Work to do
Write the listing out again, all of it, word for word.

Recorded data

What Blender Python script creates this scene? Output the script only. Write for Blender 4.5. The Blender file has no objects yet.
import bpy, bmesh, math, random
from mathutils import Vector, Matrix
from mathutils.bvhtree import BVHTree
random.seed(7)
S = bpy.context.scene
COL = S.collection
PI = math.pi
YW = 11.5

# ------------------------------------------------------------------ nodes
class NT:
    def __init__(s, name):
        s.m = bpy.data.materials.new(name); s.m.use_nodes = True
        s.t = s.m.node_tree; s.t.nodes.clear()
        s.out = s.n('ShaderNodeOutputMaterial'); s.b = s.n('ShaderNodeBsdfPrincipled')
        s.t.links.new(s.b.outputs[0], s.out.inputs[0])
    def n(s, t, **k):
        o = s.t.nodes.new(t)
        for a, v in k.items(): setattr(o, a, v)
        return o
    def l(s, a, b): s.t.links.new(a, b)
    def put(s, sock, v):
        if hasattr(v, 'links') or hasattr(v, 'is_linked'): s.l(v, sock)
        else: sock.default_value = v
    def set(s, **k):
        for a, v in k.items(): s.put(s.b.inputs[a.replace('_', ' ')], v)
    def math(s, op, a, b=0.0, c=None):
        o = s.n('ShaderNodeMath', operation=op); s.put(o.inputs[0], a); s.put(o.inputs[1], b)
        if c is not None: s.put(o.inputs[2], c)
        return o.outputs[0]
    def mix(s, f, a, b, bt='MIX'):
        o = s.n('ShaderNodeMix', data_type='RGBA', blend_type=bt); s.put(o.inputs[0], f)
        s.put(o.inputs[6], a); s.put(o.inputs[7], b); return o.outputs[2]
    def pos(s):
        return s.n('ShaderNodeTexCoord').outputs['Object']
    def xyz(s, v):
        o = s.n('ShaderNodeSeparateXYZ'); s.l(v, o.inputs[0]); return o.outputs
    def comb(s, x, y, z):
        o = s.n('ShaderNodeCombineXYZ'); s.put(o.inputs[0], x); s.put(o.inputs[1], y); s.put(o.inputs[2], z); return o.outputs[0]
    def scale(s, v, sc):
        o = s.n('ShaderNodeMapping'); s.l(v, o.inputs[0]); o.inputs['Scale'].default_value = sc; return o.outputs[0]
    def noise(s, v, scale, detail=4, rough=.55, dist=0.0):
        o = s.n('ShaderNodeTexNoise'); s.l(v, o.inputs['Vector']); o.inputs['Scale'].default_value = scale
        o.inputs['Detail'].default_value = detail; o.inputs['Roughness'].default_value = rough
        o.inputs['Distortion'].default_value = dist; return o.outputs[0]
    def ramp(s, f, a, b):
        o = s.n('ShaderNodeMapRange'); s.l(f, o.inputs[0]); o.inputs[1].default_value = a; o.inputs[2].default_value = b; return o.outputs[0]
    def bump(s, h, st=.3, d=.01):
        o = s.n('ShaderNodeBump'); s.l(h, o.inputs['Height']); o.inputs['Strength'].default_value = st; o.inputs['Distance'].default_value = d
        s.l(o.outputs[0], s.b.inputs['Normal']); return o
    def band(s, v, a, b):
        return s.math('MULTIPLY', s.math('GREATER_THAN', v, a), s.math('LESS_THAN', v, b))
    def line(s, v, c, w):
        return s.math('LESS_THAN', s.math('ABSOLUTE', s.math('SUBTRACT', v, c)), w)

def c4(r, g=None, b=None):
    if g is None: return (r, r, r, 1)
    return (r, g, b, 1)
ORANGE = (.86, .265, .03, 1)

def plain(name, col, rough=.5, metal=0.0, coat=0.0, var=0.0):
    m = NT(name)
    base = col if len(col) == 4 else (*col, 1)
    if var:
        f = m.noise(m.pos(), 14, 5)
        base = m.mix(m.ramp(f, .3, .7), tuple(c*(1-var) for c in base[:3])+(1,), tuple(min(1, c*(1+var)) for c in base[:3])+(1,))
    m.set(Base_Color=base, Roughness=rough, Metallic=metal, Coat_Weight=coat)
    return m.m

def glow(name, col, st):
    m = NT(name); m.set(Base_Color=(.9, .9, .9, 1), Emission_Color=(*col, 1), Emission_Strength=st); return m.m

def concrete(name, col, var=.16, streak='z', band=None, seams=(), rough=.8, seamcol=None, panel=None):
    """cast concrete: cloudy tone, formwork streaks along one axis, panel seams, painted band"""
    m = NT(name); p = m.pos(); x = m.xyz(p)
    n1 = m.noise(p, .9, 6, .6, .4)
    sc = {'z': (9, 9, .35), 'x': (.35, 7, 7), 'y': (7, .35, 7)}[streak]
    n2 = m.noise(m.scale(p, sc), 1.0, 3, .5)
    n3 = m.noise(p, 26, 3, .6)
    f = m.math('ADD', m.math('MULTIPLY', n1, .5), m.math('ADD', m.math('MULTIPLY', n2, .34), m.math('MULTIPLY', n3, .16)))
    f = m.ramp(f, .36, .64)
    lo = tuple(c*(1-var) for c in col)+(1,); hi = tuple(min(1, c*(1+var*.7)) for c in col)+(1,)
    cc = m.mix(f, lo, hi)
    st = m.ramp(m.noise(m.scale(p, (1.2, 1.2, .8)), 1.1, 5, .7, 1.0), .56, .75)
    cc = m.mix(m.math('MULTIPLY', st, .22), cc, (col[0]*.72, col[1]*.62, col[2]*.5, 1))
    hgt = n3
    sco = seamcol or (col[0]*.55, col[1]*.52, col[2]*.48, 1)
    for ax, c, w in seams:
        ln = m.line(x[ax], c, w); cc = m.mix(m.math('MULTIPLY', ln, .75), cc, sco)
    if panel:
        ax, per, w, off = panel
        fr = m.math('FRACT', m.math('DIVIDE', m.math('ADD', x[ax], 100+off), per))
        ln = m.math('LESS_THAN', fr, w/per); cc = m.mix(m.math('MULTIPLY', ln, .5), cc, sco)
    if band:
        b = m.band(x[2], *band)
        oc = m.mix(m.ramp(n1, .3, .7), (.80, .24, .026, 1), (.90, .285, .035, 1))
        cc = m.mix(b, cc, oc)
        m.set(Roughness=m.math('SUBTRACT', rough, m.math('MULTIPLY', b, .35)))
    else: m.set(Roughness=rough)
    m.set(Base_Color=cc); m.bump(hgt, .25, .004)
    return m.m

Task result
What Blender Python script creates this scene? Output the script only. Write for Blender 4.5. The Blender file has no objects yet.
import bpy, bmesh, math, random
from mathutils import Vector, Matrix
from mathutils.bvhtree import BVHTree
random.seed(7)
S = bpy.context.scene
COL = S.collection
PI = math.pi
YW = 11.5

# ------------------------------------------------------------------ nodes
class NT:
    def __init__(s, name):
        s.m = bpy.data.materials.new(name); s.m.use_nodes = True
        s.t = s.m.node_tree; s.t.nodes.clear()
        s.out = s.n('ShaderNodeOutputMaterial'); s.b = s.n('ShaderNodeBsdfPrincipled')
        s.t.links.new(s.b.outputs[0], s.out.inputs[0])
    def n(s, t, **k):
        o = s.t.nodes.new(t)
        for a, v in k.items(): setattr(o, a, v)
        return o
    def l(s, a, b): s.t.links.new(a, b)
    def put(s, sock, v):
        if hasattr(v, 'links') or hasattr(v, 'is_linked'): s.l(v, sock)
        else: sock.default_value = v
    def set(s, **k):
        for a, v in k.items(): s.put(s.b.inputs[a.replace('_', ' ')], v)
    def math(s, op, a, b=0.0, c=None):
        o = s.n('ShaderNodeMath', operation=op); s.put(o.inputs[0], a); s.put(o.inputs[1], b)
        if c is not None: s.put(o.inputs[2], c)
        return o.outputs[0]
    def mix(s, f, a, b, bt='MIX'):
        o = s.n('ShaderNodeMix', data_type='RGBA', blend_type=bt); s.put(o.inputs[0], f)
        s.put(o.inputs[6], a); s.put(o.inputs[7], b); return o.outputs[2]
    def pos(s):
        return s.n('ShaderNodeTexCoord').outputs['Object']
    def xyz(s, v):
        o = s.n('ShaderNodeSeparateXYZ'); s.l(v, o.inputs[0]); return o.outputs
    def comb(s, x, y, z):
        o = s.n('ShaderNodeCombineXYZ'); s.put(o.inputs[0], x); s.put(o.inputs[1], y); s.put(o.inputs[2], z); return o.outputs[0]
    def scale(s, v, sc):
        o = s.n('ShaderNodeMapping'); s.l(v, o.inputs[0]); o.inputs['Scale'].default_value = sc; return o.outputs[0]
    def noise(s, v, scale, detail=4, rough=.55, dist=0.0):
        o = s.n('ShaderNodeTexNoise'); s.l(v, o.inputs['Vector']); o.inputs['Scale'].default_value = scale
        o.inputs['Detail'].default_value = detail; o.inputs['Roughness'].default_value = rough
        o.inputs['Distortion'].default_value = dist; return o.outputs[0]
    def ramp(s, f, a, b):
        o = s.n('ShaderNodeMapRange'); s.l(f, o.inputs[0]); o.inputs[1].default_value = a; o.inputs[2].default_value = b; return o.outputs[0]
    def bump(s, h, st=.3, d=.01):
        o = s.n('ShaderNodeBump'); s.l(h, o.inputs['Height']); o.inputs['Strength'].default_value = st; o.inputs['Distance'].default_value = d
        s.l(o.outputs[0], s.b.inputs['Normal']); return o
    def band(s, v, a, b):
        return s.math('MULTIPLY', s.math('GREATER_THAN', v, a), s.math('LESS_THAN', v, b))
    def line(s, v, c, w):
        return s.math('LESS_THAN', s.math('ABSOLUTE', s.math('SUBTRACT', v, c)), w)

def c4(r, g=None, b=None):
    if g is None: return (r, r, r, 1)
    return (r, g, b, 1)
ORANGE = (.86, .265, .03, 1)

def plain(name, col, rough=.5, metal=0.0, coat=0.0, var=0.0):
    m = NT(name)
    base = col if len(col) == 4 else (*col, 1)
    if var:
        f = m.noise(m.pos(), 14, 5)
        base = m.mix(m.ramp(f, .3, .7), tuple(c*(1-var) for c in base[:3])+(1,), tuple(min(1, c*(1+var)) for c in base[:3])+(1,))
    m.set(Base_Color=base, Roughness=rough, Metallic=metal, Coat_Weight=coat)
    return m.m

def glow(name, col, st):
    m = NT(name); m.set(Base_Color=(.9, .9, .9, 1), Emission_Color=(*col, 1), Emission_Strength=st); return m.m

def concrete(name, col, var=.16, streak='z', band=None, seams=(), rough=.8, seamcol=None, panel=None):
    """cast concrete: cloudy tone, formwork streaks along one axis, panel seams, painted band"""
    m = NT(name); p = m.pos(); x = m.xyz(p)
    n1 = m.noise(p, .9, 6, .6, .4)
    sc = {'z': (9, 9, .35), 'x': (.35, 7, 7), 'y': (7, .35, 7)}[streak]
    n2 = m.noise(m.scale(p, sc), 1.0, 3, .5)
    n3 = m.noise(p, 26, 3, .6)
    f = m.math('ADD', m.math('MULTIPLY', n1, .5), m.math('ADD', m.math('MULTIPLY', n2, .34), m.math('MULTIPLY', n3, .16)))
    f = m.ramp(f, .36, .64)
    lo = tuple(c*(1-var) for c in col)+(1,); hi = tuple(min(1, c*(1+var*.7)) for c in col)+(1,)
    cc = m.mix(f, lo, hi)
    st = m.ramp(m.noise(m.scale(p, (1.2, 1.2, .8)), 1.1, 5, .7, 1.0), .56, .75)
    cc = m.mix(m.math('MULTIPLY', st, .22), cc, (col[0]*.72, col[1]*.62, col[2]*.5, 1))
    hgt = n3
    sco = seamcol or (col[0]*.55, col[1]*.52, col[2]*.48, 1)
    for ax, c, w in seams:
        ln = m.line(x[ax], c, w); cc = m.mix(m.math('MULTIPLY', ln, .75), cc, sco)
    if panel:
        ax, per, w, off = panel
        fr = m.math('FRACT', m.math('DIVIDE', m.math('ADD', x[ax], 100+off), per))
        ln = m.math('LESS_THAN', fr, w/per); cc = m.mix(m.math('MULTIPLY', ln, .5), cc, sco)
    if band:
        b = m.band(x[2], *band)
        oc = m.mix(m.ramp(n1, .3, .7), (.80, .24, .026, 1), (.90, .285, .035, 1))
        cc = m.mix(b, cc, oc)
        m.set(Roughness=m.math('SUBTRACT', rough, m.math('MULTIPLY', b, .35)))
    else: m.set(Roughness=rough)
    m.set(Base_Color=cc); m.bump(hgt, .25, .004)
    return m.m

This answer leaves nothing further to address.